● WRITTEN INSTRUCTION:
Take the lines from the top down to and including the one with "COL = SC.collection" and repeat them exactly. Omit images.
***** DATA EXCERPT
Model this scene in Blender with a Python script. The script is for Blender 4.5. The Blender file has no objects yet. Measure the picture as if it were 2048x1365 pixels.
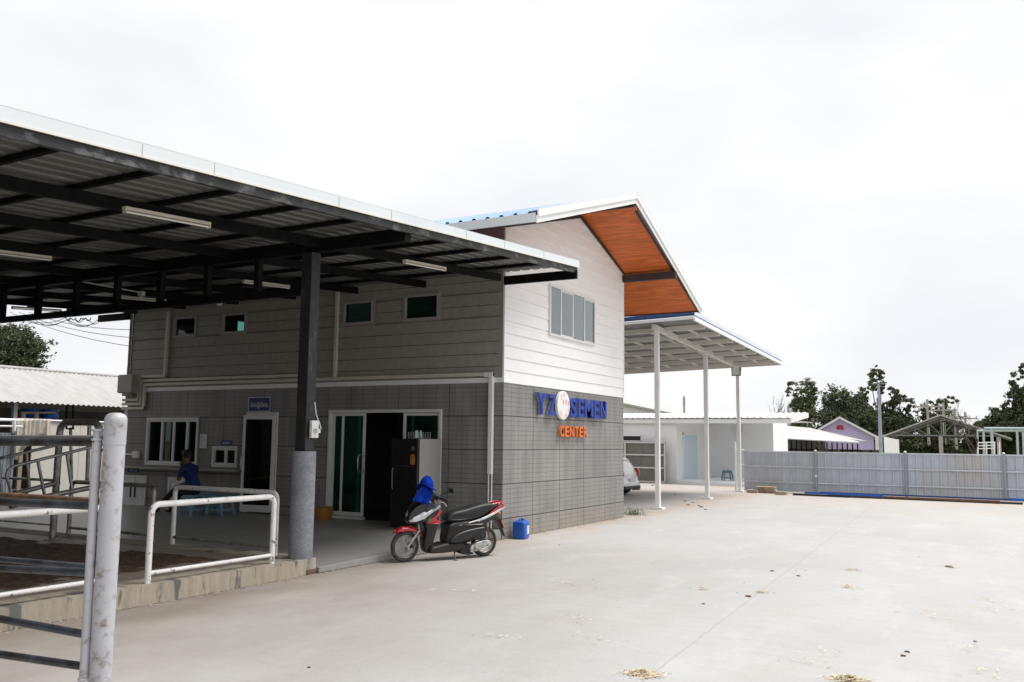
import bpy, math, random
import numpy as np
from mathutils import Vector, Matrix
R_ = math.radians
rnd = random.Random(7)
SC = bpy.context.scene
COL = SC.collection

# ------------------------------------------------------------------ camera
ROT = ((0.87535297, 0.04511707, 0.48137472), (0.48335614, -0.10459591, -0.86915277), (0.01113620, 0.99349089, -0.11336595))
CAM = Vector((7.27370582, -12.85292401, 1.6))
FPX = 1765.795
cd = bpy.data.cameras.new("camera"); cam = bpy.data.objects.new("camera", cd); COL.objects.link(cam)
cam.matrix_world = Matrix.Translation(CAM) @ Matrix(ROT).to_4x4()
cd.sensor_width = 36; cd.lens = FPX / 2048 * 36; cd.clip_start = .1; cd.clip_end = 3000
SC.camera = cam

# ------------------------------------------------------------------ sky and sun
SUN_EL, SUN_AZ = 64, 52          # azimuth clockwise from +Y
w = bpy.data.worlds.new("World"); SC.world = w; w.use_nodes = True
nt = w.node_tree; nt.nodes.clear()
def wn(t, **k):
    n = nt.nodes.new(t)
    for a, b in k.items(): setattr(n, a, b)
    return n
sky = wn('ShaderNodeTexSky', sky_type='NISHITA', sun_disc=False, sun_elevation=R_(SUN_EL), sun_rotation=R_(SUN_AZ))
b1 = wn('ShaderNodeBackground'); b1.inputs[1].default_value = .12
nt.links.new(sky.outputs[0], b1.inputs[0])
b2 = wn('ShaderNodeBackground'); b2.inputs[1].default_value = .88
tc = wn('ShaderNodeTexCoord'); mp = wn('ShaderNodeMapping'); mp.inputs['Scale'].default_value = (1, 1, 2.2)
nt.links.new(tc.outputs['Generated'], mp.inputs[0])
n1 = wn('ShaderNodeTexNoise'); n1.inputs['Scale'].default_value = 2.6; n1.inputs['Detail'].default_value = 7; n1.inputs['Roughness'].default_value = .5
nt.links.new(mp.outputs[0], n1.inputs['Vector'])
cr = wn('ShaderNodeValToRGB'); cr.color_ramp.elements[0].position = .36; cr.color_ramp.elements[0].color = (.88, .905, .945, 1)
cr.color_ramp.elements[1].position = .56; cr.color_ramp.elements[1].color = (.99, .99, 1.0, 1)
nt.links.new(n1.outputs[0], cr.inputs[0]); nt.links.new(cr.outputs[0], b2.inputs[0])
n2 = wn('ShaderNodeTexNoise'); n2.inputs['Scale'].default_value = 1.7; n2.inputs['Detail'].default_value = 5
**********
● SOLUTION TO THE EXERCISE:
Model this scene in Blender with a Python script. The script is for Blender 4.5. The Blender file has no objects yet. Measure the picture as if it were 2048x1365 pixels.
import bpy, math, random
import numpy as np
from mathutils import Vector, Matrix
R_ = math.radians
rnd = random.Random(7)
SC = bpy.context.scene
COL = SC.collection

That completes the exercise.